A lesson for people working in service

Posted on 2012.05.18 at 10:36
A lesson for people working in service:

I had a good relationship with the mechanic -- "Tom" -- at my local gas station. (Circle Citgo, in Pepprell, MA.) He was good, and he was honest, and I could trust him. He's left for other pastures, and I don't know where.

His spot at the local station was taken over by "Steve." Steve started off well for me, removing a nail from a tire treat and plugging the leak for an easy, friendly ten dollars. So far, so good. Well, last night, driving my wife to and from graduation, the "Check Engine" light went on in my car. This morning, I stopped by Steve's and asked him to scan for the code, and then clear it. I just wanted to know what the manufacturer intended that light to indicate.

"That code is meaningless," Steve told me. "What we do is we examine the car, find the problem, and give you an estimate."

"That's not what I want," I told him. "I just want the code, and then clear it, and we'll see if the light comes back on."

"That's the wrong way to do it."

Steve is no longer my mechanic. Steve thinks every time a light shows up on his customer's dashboard, it's his opportunity to make a boat payment.

I drove up the street to the next gas station, asked the mechanic if he could spend 30 seconds on getting and clearing my code. "That's a half-hour labor for my time."

I drove back, passed Steve, and stopped into a small mechanic who had taken over the space of my previous ("Pre-Tom") mechanic a few years ago, when he moved out of town. "Can you slap a scanner on for a Check Engine code without upselling?"

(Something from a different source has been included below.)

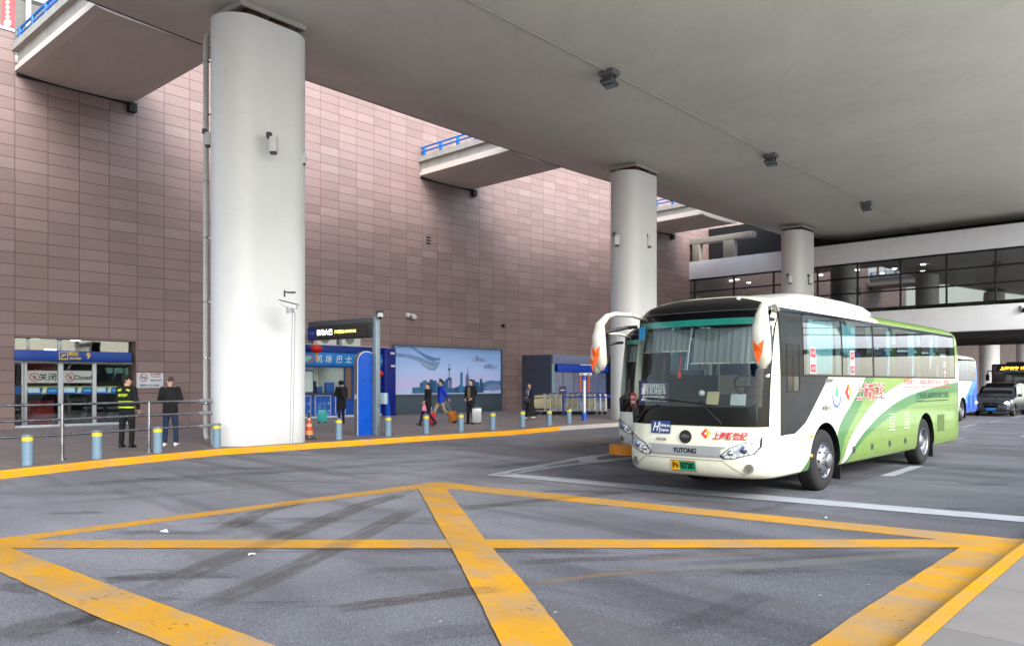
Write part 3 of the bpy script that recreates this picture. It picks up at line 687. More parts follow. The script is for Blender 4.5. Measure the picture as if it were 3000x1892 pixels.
# ceiling conduit and lamps
cpts = [atd(900, -210, 17.5)]
LP = []
for px, py in ((1785,238),(2258,473),(2538,608)):
    d = F*(11.05-EY)/(HY-py); LP.append(Vector(((px-CX)*d/F, d, 11.35)))
dirv = (LP[1]-LP[0]).normalized()
LP.append(LP[2]+(LP[2]-LP[1])*1.02)
b = MB(); start = LP[0]-Vector((dirv.x, dirv.y, 0))*11
b.tube([start+Vector((0,0,-.03))]+[p+Vector((0,0,-.03)) for p in LP], .026, 8)
tag(b.build('conduit', mt((190,186,176), .5), None, smooth=True), 'thin white conduit running along the underside of the deck', 'conduit')
names = ['grey flood lamp under the deck, the nearest and largest','grey flood lamp under the deck, second from the camera','grey flood lamp under the deck, above and right of the third column','grey flood lamp under the deck, farthest away over the glass building']
def decklamp(i):
    t = thing('ceiling_lamp', names[i], 'lamp', LP[i], math.atan2(dirv.y, dirv.x), 'flood lamps under the deck')
    b = MB(); b.box((-.2,-.26,-.16),(.2,.26,0)); b.build('mounting_box', mt((120,120,122), .5), t, bevel=.012)
    b = MB()
    for y in (-.2,.2): b.box((-.02,y-.02,-.34),(.02,y+.02,-.16))
    b.build('bracket', M_dark, t)
    b = MB(); rot = Matrix.Rotation(R(18), 3, 'Y'); b.cbox((0,0,-.36),(.42,.44,.11),0,rot); b.build('lamp_head', mt((92,94,98), .45), t, bevel=.015)
    b = MB(); b.cbox((-.017,0,-.42),(.34,.36,.012),0,rot)
    for k in range(4): b.cbox((-.14+k*.085,0,-.43),(.02,.36,.012),1,rot)
    b.build('lens', [mt((150,158,165), .15), M_dark], t)
for i in range(4): decklamp(i)
# ---------------------------------------------------------------- footbridges to the departures doors
Mblue = mt((20,120,205), .4, 0, .05, 2)
def footbridge(t0, width, length, label, rl, low=False):
    p0 = wp(t0, 0); u = (wp(t0+.5, 0)-p0).normalized(); n = Vector((u.y, -u.x, 0))
    t = thing('footbridge', label, 'bridge', (p0.x, p0.y, 0), math.atan2(u.y, u.x), 'footbridges between wall and deck')
    # local x along wall, local -y towards the deck
    def sect(x):  # profile of the near (left) fascia
        return x
    b = MB()
    pr = [(0.0,12.72),(.0,12.56),(.28,12.5),(.9,12.46),(width/2,12.44),(width-.9,12.46),(width-.28,12.5),(width,12.56),(width,12.9),(0.1,12.9),(.1,12.72)]
    b.prism(pr, lambda x, z, w_: (x, -w_, z), length); b.build('slab', M_brdg, t)
    b = MB(); b.prism([(.1,12.9),(.08,13.22),(-.08,13.26),(-.08,13.52),(.3,13.52),(.3,12.9)], lambda x, z, w_: (x, -w_, z), length)
    b.prism([(width-.3,12.9),(width-.3,13.52),(width+.08,13.52),(width+.08,13.26),(width-.02,13.22),(width-.02,12.9)], lambda x, z, w_: (x, -w_, z), length)
    b.build('fascia', M_fasc, t)
    r = MB(); 
    for xx in (.1, width-.1):
        r.tube([(xx,0,14.02),(xx,-length,14.02)], .045, 8); r.tube([(xx,0,13.8),(xx,-length,13.8)], .045, 8)
    rl_ = r.build('handrail', Mblue, t, smooth=True)
    for xx in (.1, width-.1):
        for k in range(int(length/1.3)+1):
            q = MB(); q.box((xx-.05,-.25-k*1.3-.09,13.52),(xx+.05,-.25-k*1.3+.09,14.06)); q.tube([(xx,-.25-k*1.3,13.52),(xx,-.25-k*1.3,13.56)],.12,8)
            q.build('rail_post', Mblue, t, bevel=.02)
    b = MB(); b.box((width-.28,-.22,12.12),(width+.02,0.0,12.46)); b.box((.04,-.05,12.4),(width-.28,-.002,12.5)); b.build('bearing_ledge_shade', M_dark, t)  # the long thin box is a dark strip standing in for the joint's shadow
    return t
footbridge(.04, 4.05, 7.15, 'nearest concrete footbridge with blue railing, at the top left', 1)
footbridge(18.6, 3.95, 6.6, 'second concrete footbridge with blue railing, between the two big columns', 1)
footbridge(37.3, 4.2, 5.2, 'third concrete footbridge with blue railing, behind the second column', 1)
# red banner and white mast above the left parapet
bn = thing('banner', 'red banner with white lucky characters hanging at the top left corner', 'banner', wp(-.62, 0, -.9))
def bq(bb, px0, px1, py0, py1, d, mi=0):
    bb.add([atd(px0,py1,d), atd(px1,py1,d), atd(px1,py0,d), atd(px0,py0,d)], [(0,1,2,3)], mi)
dB = 27.6; bl = bn.location.copy()
def sub(bb): bb.v = [v-bl for v in bb.v]; return bb
b = MB(); a0, a1 = atd(3,-60,dB), atd(43,80,dB); b.box((a0.x,dB,a1.z),(a1.x,dB+.04,a0.z)); sub(b).build('cloth', mt((226,92,96), .7), bn)
b = MB()
for y0 in (-20, 8, 36): 
    for k in range(2):
        m_ = Matrix.Translation(atd(22, y0+k*14, dB-.012)-bl) 
        b.add([m_ @ Vector(p) for p in ((-.09,0,0),(0,0,-.09),(.09,0,0),(0,0,.09))], [(0,1,2,3)])
c = atd(22,68,dB-.012)-bl; b.add([c+Vector((math.cos(k*.52)*.13,0,math.sin(k*.52)*.13)) for k in range(12)], [tuple(range(12))])
b.build('emblem', mt((250,226,190), .6), bn)
b = MB(); p_ = atd(73, 100, 27.0); b.tube([(p_.x,27.2,13.3),(p_.x,27.2,19)], .08, 12); tag(b.build('mast', M_white, None, smooth=True), 'white round mast rising beside the nearest footbridge', 'mast')

# ================================================================ CONNECTING BUILDING OVER THE ROAD
FB = Vector((20.0, 52.0, 0)); FU = Vector((.728,-.686,0)); FN = Vector((.686,.728,0))  # along face; away from camera
cb = thing('connecting_building', 'building with a long dark glass band bridging over the road at the right', 'building', FB, math.atan2(FU.y, FU.x))
# local x along face (right), local y away from the camera
XL, XR = -14.3, 34
b = MB(); b.box((XL,0,9.42),(XR,.5,10.72)); b.box((XL,.5,9.42),(XR,15,9.7)); b.box((XL,.5,10.4),(XR,15,10.6)); b.build('upper_beam', M_beam, cb, bevel=.03)
b = MB(); b.box((XL,-.35,4.74),(XR,.4,6.2)); b.box((XL,.4,5.9),(XR,15,6.15)); b.build('lower_beam', M_beam, cb, bevel=.04)
b = MB()
for y in (2.2,): b.box((XL,.4,5.2),(XR,15,5.3))
for y in (4,8.5,13.8): b.box((XL,y,4.55),(XR,y+1.1,5.2))
b.build('underside_beam', mt((120,112,106), .8), cb)
b = MB(); b.box((XL,14.5,5.2),(XR,15,9.5)); b.build('rear_wall', mt((92,96,94), .6), cb)
b = MB(); b.box((XL,1.2,6.16),(XR,14.4,6.2)); b.build('hall_floor', mt((120,116,108), .4), cb)
mull = [-12,-8.96,-5.84,-2.87,.17,2.73,5.3,7.86,10.4,12.95,15.5,18.05,20.6,23.2,25.8,28.4]
Mfr = mt((22,30,32), .35, .3)
b = MB()
for z in (6.42, 7.47, 8.45, 9.36): b.box((XL,.06,z-.05),(XR,.16,z+.05))
b.build('glazing_frame', Mfr, cb)
for x in mull:
    b = MB(); b.box((x-.045,.03,6.37),(x+.045,.2,9.42)); b.box((x-.12,.0,6.2),(x-.07,.16,6.37)); b.box((x+.07,.0,6.2),(x+.12,.16,6.37)); b.build('mullion', Mfr, cb)
for i in range(len(mull)-1):
    b = MB(); rot = random.uniform(-.006,.006); x0, x1 = mull[i]+.045, mull[i+1]-.045
    b.add([(x0,.1,6.4),(x1,.1+rot,6.4),(x1,.1+rot,9.4),(x0,.1,9.4)], [(0,1,2,3)]); b.build('glass_pane', M_glassd, cb)
for k, (x, y) in enumerate(((-9.6,3),(-7.3,2.5),(-6.9,4.5),(-6.7,2.2),(-1.2,4),(1.6,3.2),(2.3,6),(3.6,4.4),(4.6,7),(5.6,3.6),(-3.9,5.2),(-10.9,6))):
    b = MB(); b.lathe([(.14,9.36),(.14,9.4)], 12, (x,y,0)); b.build('downlight', emat('downlight', (255,240,220), 4) if k == 0 else b_dl, cb) if k else None
    if not k: b_dl = emat('downlight', (255,240,220), 4); b.build('downlight', b_dl, cb)
for x in (-4.2, 7.6, 19): 
    b = MB(); b.lathe([(.55,6.2),(.55,9.42)], 20, (x,5.5,0)); b.build('inner_column', mt((186,192,188), .5), cb, smooth=True)
b = MB(); b.box((-10.3,1.0,7.95),(-9.3,1.1,8.2),0); b.build('inner_sign', emat('sign glow', (235,170,40), .5), cb)
b = MB(); b.box((-8.2,1.0,7.6),(-7.4,1.1,7.8),0); b.box((-7.2,1.0,7.75),(-6.6,1.1,7.95),0); b.build('inner_sign', emat('white sign glow', (220,228,240), .5), cb)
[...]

"Sure!" he scans, tells me the code and what it means, looks under the hood to see if the cause (The code means "Bank 1" of my car's V8 engine is "Running Lean") is easily visible, like a disintegrated vacuum hose. We chat a few minutes, and he suggests clearing the code to see if the light returns -- my original plan, remember -- and, when I ask him if ten bucks will cover his time -- which has been ten or fifteen minutes, what with chatting and going the extra mile under the hood -- he waves me off. "Don't even worry about it. Just let me know if the light comes back on."

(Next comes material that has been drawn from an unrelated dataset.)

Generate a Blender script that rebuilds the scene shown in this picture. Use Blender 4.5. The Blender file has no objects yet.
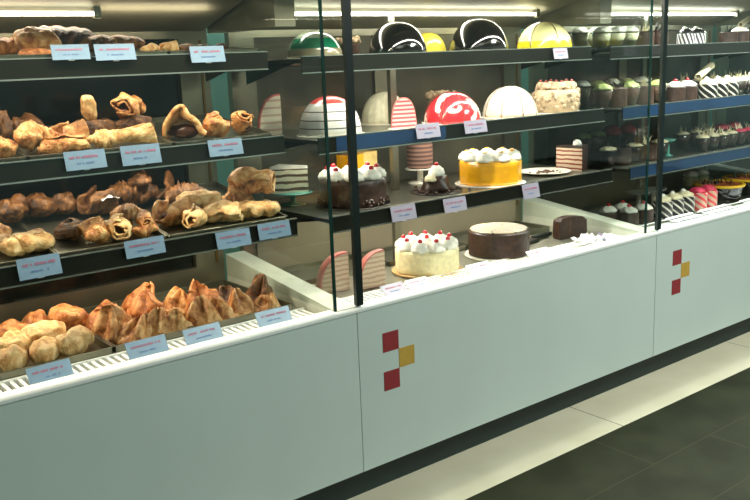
import bpy, bmesh, math, random
from mathutils import Vector, Matrix, noise, Euler
PI = math.pi
sc = bpy.context.scene
COL = sc.collection

# ---------------------------------------------------------------- camera, world, lights, exposure
cam = bpy.data.cameras.new('camera'); co = bpy.data.objects.new('camera', cam); COL.objects.link(co)
co.location = (-1.5386, -2.0787, 1.4430); co.rotation_euler = (1.3545, 0.0382, -0.6702)
cam.sensor_width = 36; cam.lens = 868.3165 / 750 * 36; cam.clip_start = .05
sc.camera = co
sc.view_settings.view_transform = 'Standard'; sc.view_settings.look = 'None'
sc.view_settings.gamma = 1; sc.view_settings.use_curve_mapping = False
sc.view_settings.exposure = 0.42
w = bpy.data.worlds.new('world'); sc.world = w; w.use_nodes = True
w.node_tree.nodes['Background'].inputs[0].default_value = (.60, .88, .80, 1)
w.node_tree.nodes['Background'].inputs[1].default_value = .34

def area(name, loc, rot, sx, sy, power, col):
    l = bpy.data.lights.new(name, 'AREA'); l.shape = 'RECTANGLE'; l.size = sx; l.size_y = sy
    l.energy = power; l.color = col
    o = bpy.data.objects.new(name, l); o.location = loc; o.rotation_euler = rot; COL.objects.link(o); return o
# ceiling luminaires over the aisle
area('aisle_light', (2.1, -2.5, 2.82), (0, 0, 0), 1.2, 1.2, 105, (.96, 1, .93))
area('aisle_light', (-1.2, -2.7, 2.82), (0, 0, 0), 1.2, 1.2, 3, (.80, 1, .92))
# lamps behind the front header of each case, shining down over the shelves
CASES = (-1.579, 0, 1.579, 3.158)
CASE_POWER = (11, 15.5, 20, 9)
CASE_COL = ((1, .86, .66), (1, .95, .83), (.93, .98, .95), (.93, .98, .95))
for x0, pw, cl in zip(CASES, CASE_POWER, CASE_COL):
    area('case_lamp', (x0 + .75, .10, 1.69), (-.10, 0, 0), 1.40, .05, pw, cl)
    area('tube_lamp', (x0 + .75, .46, 1.585), (0, 0, 0), 1.30, .02, pw * .12, cl)
    area('tube_lamp', (x0 + .75, .46, 1.588), (2.6, 0, 0), 1.30, .02, pw * .10, cl)
    for zz, f in ((1.43, .17), (1.175, .20), (.925, .34)):          # fill lights added under the shelves to brighten the back
        area('shelf_fill_light', (x0 + .75, .40, zz), (0, 0, 0), 1.36, .03, pw * f, cl)
# lamp over the staff side, behind the cases
area('staff_light', (1.0, 1.15, 2.82), (0, 0, 0), 5.0, .5, 55, (.92, 1, .95))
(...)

Now, I haven't had him actually fix anything yet, and, of course, if when I do, I find the work or price unacceptable, I'll re-evaluate, but as of right this moment? I'm considering Jason Kozacka of JSK Automotive, in Pepperell, MA, to be my mechanic.

And that's my lesson to those who do any form of service for a living.


heron_pose at 2012-05-18 15:44 (UTC) (Link)
A thing to consider is this: Jason K. seems to work for himself (or family?), and thus can value his own time as he pleases. The other two dudes (I assume both were dudes) have managers, and thus cannot freely decide what their own time (and instrument use) is worth.

Obviously, I don't know all the variables, but the lesson might need to be passed on to corporate in order to have any impact.
Jonathan Andrew Sheen
leviathan0999 at 2012-05-18 15:56 (UTC) (Link)
Not so.

Most times, mechanics who work at gas stations are not salaried employees, but independent businessmen who rent garage-space from the station. That was definitely the case with Tom, my former mechanic at Circle Citgo. Therefore, it's the case with "Steve," currently holding down that position. A long-ago favorite mechanic of mine worked out of the station where the guy wanted a half-hour labor to check my codes, and that guy, Mark, never once charged me to check codes.

When a new customer shows up to your "service" job, especially in something like auto repair, a line of work rife with dishonesty and fraud, you're auditioning. This is your one chance to make a first impression.

These two guys made impressions that told me they care about making money, not he customers' needs. They don't get second chances.
sarahenany at 2012-11-04 14:54 (UTC) (Link)
Congratulations on your new mechanic!!!! Sounds like a KEEPER.